[BEGIN]
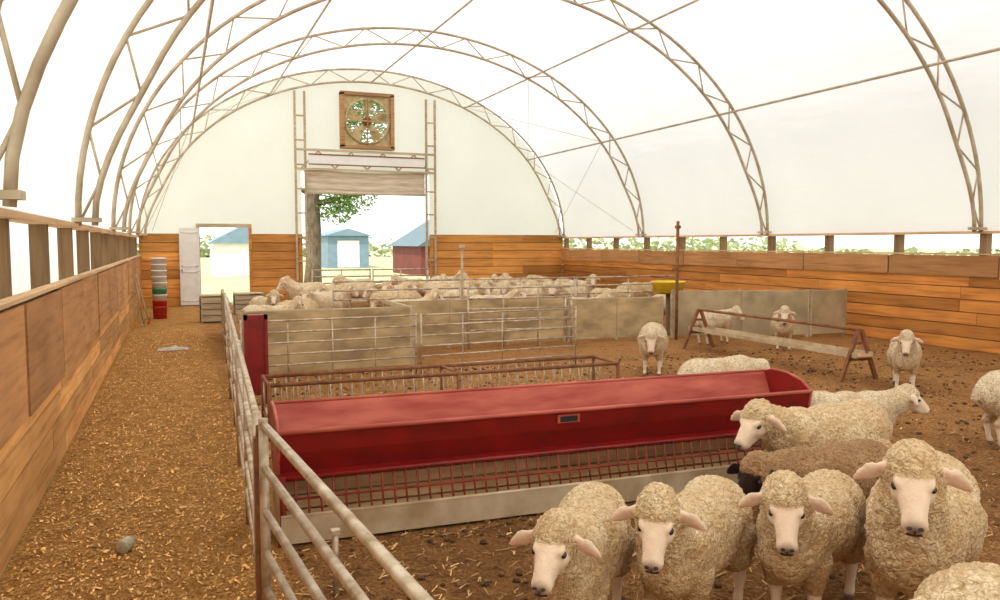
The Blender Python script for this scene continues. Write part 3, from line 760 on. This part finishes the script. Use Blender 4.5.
near = [
 (1.84, 3.44, -130, .95, dict(wool='wool', hy=-4, hp=28, nk=34, seed=1)),
 (2.42, 3.34, -147, .96, dict(wool='wool', hy=16, hp=38, nk=44, seed=2, hs=1.10)),
 (3.10, 3.24, -152, .96, dict(wool='wool', hy=24, hp=38, nk=46, seed=3, hs=1.10)),
 (3.48, 2.88, -147, 1.14, dict(wool='wool', hy=12, hp=36, nk=62, seed=4, fat=.93, hs=1.04)),
 (2.98, 1.78, -25, 1.10, dict(wool='wool', hy=0, hp=60, nk=10, seed=5)),
 (3.80, 3.84, 178, .96, dict(wool='woolt', hy=20, hp=28, nk=10, seed=6)),
 (4.42, 4.52, 178, 1.06, dict(wool='wool', hy=16, hp=32, nk=25, seed=7)),
 (5.62, 5.42, -18, .88, dict(wool='woolw', hy=-8, hp=30, nk=22, seed=8, vox=.014)),
 (5.50, 7.15, 5, 1.0, dict(wool='woolw', hy=0, hp=50, nk=-5, seed=9, vox=.016)),
 (6.75, 10.4, -125, 1.0, dict(wool='woolw', hy=0, hp=55, nk=10, seed=10, vox=.016)),
 (9.9, 13.0, 10, .9, dict(wool='woolw', hy=-20, hp=40, nk=20, seed=11, vox=.018)),
 (10.6, 11.9, -130, .95, dict(wool='woolw', hy=0, hp=45, nk=40, seed=12, vox=.018)),
 (9.30, 8.05, -136, .92, dict(wool='woolw', hy=-6, hp=45, nk=44, seed=13, vox=.016)),
 (7.72, 5.2, -20, 1.0, dict(wool='woolw', hy=0, hp=45, nk=30, seed=14, vox=.016)),
]
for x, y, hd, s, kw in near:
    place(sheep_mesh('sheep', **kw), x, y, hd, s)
var = [sheep_mesh('flock_sheep_a', 'woolw', 0, 40, 40, .022, 21), sheep_mesh('flock_sheep_b', 'wool', 30, 55, 0, .022, 22), sheep_mesh('flock_sheep_c', 'woolw', -35, 40, 50, .022, 23),
       sheep_mesh('flock_sheep_d', 'woolt', 10, 40, 35, .022, 24)]
flock = [(1.7, 16.3), (2.4, 17.4), (1.9, 18.9)]
gy = 18.8
while gy < 26.2:
    gx = 3.2+random.uniform(0, .9)
    while gx < 12.5:
        if not (gx < 4.2 and gy > 25): flock.append((gx+random.uniform(-.15, .15), gy+random.uniform(-.15, .15)))
        gx += random.uniform(1.4, 2.2)
    gy += 1.05
flock += [(6.4, 16.2), (8.6, 16.1), (10.9, 15.9), (4.5, 16.0)]
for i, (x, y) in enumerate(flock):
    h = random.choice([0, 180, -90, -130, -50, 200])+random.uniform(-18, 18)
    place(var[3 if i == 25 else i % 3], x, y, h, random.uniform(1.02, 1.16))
print('flock', len(flock))

# ------------------------------------------------------------------ light, world, camera
w = bpy.data.worlds.new('overcast_sky'); scene.world = w; w.use_nodes = True
nt = w.node_tree; bg = nt.nodes['Background']
tc = N(nt, 'ShaderNodeTexCoord'); sp = N(nt, 'ShaderNodeSeparateXYZ'); nt.links.new(tc.outputs['Generated'], sp.inputs[0])
col = ramp(nt, sp.outputs[2], [(0.0, (1.0, 1.0, 1.0)), (.35, (.95, .97, 1.0)), (1.0, (.86, .92, 1.0))])
nt.links.new(col, bg.inputs[0]); bg.inputs[1].default_value = 1.75
sl = bpy.data.lights.new('sun', 'SUN'); sl.energy = 4.6; sl.angle = math.radians(3); sl.color = (1, .93, .82)
so = bpy.data.objects.new('sun', sl); so.rotation_euler = (math.radians(20), math.radians(-28), 0); so.location = (0, 0, 30); scene.collection.objects.link(so)
cam = bpy.data.cameras.new('camera'); cam.lens = 28.8; cam.sensor_width = 36; cam.clip_end = 600
co = bpy.data.objects.new('camera', cam); co.location = (0, 0, 2.0); co.rotation_euler = (math.radians(90-4.07), 0, math.radians(-22.1)); scene.collection.objects.link(co)
scene.camera = co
[END]
EXERCISE TASK – Determine how many lines of the listing hold the word "uniform" and reply with that figure alone.

PROBLEM SOLUTION – 5